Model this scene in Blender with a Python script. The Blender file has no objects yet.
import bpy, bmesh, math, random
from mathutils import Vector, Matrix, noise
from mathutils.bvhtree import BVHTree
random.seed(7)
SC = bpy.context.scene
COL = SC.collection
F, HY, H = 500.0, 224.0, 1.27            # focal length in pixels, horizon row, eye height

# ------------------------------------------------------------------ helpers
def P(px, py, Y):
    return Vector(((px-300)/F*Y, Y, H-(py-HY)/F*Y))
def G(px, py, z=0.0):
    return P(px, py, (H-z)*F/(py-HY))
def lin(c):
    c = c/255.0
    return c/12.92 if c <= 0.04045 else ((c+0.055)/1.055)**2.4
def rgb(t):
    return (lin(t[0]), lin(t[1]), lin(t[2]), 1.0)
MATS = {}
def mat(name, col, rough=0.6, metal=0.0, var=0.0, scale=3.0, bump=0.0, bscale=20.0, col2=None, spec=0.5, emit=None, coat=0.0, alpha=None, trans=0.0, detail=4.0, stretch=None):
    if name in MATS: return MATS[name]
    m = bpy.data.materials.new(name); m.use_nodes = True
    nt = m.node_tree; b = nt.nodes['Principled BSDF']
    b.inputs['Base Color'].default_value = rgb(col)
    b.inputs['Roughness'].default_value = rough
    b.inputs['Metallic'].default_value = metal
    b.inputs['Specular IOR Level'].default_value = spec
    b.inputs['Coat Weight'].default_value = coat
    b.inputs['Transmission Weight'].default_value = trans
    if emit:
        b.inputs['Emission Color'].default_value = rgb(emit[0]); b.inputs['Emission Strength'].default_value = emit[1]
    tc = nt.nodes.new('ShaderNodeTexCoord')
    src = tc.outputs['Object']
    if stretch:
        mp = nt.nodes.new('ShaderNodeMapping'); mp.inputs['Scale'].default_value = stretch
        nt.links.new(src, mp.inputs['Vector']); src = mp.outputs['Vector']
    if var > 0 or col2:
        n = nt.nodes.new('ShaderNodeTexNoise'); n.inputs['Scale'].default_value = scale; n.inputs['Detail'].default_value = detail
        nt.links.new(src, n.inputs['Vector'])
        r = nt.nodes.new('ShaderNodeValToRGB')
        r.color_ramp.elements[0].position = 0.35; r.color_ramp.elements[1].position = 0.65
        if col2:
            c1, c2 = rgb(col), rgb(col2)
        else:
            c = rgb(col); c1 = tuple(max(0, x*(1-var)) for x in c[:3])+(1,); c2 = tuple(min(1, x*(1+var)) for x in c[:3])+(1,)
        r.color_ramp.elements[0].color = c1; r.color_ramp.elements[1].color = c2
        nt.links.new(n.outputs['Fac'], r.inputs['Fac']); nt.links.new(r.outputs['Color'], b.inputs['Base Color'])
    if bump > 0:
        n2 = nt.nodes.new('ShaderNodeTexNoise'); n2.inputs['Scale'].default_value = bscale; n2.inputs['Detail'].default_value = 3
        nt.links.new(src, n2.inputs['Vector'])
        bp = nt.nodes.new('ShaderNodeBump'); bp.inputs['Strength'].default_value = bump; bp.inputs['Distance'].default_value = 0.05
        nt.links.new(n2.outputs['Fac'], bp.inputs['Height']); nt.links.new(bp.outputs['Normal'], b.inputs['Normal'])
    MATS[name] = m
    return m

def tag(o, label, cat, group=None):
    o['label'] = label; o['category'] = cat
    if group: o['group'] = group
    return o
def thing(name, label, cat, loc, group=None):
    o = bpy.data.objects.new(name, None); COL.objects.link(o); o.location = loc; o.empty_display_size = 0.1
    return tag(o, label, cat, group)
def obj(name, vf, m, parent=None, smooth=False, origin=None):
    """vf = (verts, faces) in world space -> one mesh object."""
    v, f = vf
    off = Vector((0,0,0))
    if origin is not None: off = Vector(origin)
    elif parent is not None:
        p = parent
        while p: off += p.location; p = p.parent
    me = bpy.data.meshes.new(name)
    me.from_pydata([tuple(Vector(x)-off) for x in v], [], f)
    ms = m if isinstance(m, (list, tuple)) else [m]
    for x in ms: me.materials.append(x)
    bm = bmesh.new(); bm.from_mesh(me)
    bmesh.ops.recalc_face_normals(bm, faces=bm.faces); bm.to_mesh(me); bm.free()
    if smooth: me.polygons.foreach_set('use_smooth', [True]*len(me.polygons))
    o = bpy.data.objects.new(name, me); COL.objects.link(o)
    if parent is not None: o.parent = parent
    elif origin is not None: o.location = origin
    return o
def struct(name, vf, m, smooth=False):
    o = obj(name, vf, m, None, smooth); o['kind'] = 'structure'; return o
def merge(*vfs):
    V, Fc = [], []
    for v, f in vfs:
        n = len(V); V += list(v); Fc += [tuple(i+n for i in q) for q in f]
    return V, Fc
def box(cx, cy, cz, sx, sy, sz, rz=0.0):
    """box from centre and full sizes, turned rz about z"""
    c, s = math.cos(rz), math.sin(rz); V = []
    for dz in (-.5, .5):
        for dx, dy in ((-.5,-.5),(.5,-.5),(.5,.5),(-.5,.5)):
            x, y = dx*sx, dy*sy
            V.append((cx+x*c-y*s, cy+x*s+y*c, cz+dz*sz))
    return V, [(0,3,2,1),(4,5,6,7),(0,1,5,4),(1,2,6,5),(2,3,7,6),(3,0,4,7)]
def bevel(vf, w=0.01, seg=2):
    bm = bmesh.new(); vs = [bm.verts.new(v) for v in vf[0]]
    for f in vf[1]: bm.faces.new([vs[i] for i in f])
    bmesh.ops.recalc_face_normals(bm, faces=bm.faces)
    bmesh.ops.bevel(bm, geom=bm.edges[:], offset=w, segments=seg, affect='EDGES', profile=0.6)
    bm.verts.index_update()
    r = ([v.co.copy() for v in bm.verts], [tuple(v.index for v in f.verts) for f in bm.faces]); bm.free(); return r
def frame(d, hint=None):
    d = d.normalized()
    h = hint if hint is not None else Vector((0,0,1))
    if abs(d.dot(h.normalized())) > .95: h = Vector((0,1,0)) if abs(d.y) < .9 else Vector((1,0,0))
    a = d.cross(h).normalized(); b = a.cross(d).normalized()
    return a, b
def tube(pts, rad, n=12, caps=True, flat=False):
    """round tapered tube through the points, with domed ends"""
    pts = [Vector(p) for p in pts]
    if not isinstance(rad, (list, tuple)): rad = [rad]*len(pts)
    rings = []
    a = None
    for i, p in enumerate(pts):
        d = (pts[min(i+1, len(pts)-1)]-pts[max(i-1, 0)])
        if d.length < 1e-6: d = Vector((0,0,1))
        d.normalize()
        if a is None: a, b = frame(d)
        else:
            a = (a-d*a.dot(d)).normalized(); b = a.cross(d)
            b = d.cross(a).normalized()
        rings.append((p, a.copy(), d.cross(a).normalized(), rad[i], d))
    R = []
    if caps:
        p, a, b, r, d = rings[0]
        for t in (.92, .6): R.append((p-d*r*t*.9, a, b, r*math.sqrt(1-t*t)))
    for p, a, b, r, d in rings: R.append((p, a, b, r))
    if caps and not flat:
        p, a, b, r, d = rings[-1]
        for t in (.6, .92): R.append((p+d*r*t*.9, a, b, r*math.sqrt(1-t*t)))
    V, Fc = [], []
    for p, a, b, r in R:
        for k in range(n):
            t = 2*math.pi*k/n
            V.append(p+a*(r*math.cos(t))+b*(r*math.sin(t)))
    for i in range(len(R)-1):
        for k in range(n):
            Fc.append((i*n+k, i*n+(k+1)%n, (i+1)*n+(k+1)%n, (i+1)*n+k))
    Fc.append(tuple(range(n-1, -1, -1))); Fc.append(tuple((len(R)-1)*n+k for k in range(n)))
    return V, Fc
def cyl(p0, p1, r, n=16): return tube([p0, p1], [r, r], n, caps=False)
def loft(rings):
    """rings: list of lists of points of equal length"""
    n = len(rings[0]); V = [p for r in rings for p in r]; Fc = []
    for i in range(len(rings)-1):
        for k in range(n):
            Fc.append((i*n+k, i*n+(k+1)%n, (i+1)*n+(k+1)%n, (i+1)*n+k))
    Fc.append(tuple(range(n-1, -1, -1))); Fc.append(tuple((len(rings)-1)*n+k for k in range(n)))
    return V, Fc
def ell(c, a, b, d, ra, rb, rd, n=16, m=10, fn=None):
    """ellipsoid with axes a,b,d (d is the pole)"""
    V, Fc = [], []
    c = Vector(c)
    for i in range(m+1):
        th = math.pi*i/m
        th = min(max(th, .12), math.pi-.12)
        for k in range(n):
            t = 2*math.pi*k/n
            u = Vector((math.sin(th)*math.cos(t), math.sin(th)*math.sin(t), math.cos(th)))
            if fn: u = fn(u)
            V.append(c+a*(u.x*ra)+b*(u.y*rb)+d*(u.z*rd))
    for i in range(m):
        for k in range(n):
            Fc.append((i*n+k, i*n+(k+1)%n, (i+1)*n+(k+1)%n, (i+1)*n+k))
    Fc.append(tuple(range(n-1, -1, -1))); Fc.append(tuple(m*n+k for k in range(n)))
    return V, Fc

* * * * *

Please print exactly what appears from the first line of the data through the line with "F, HY, H = 500.0, 224.0, 1.27", including both of those lines and nothing past them.

THE COMPLETED TASK:
Model this scene in Blender with a Python script. The Blender file has no objects yet.
import bpy, bmesh, math, random
from mathutils import Vector, Matrix, noise
from mathutils.bvhtree import BVHTree
random.seed(7)
SC = bpy.context.scene
COL = SC.collection
F, HY, H = 500.0, 224.0, 1.27            # focal length in pixels, horizon row, eye height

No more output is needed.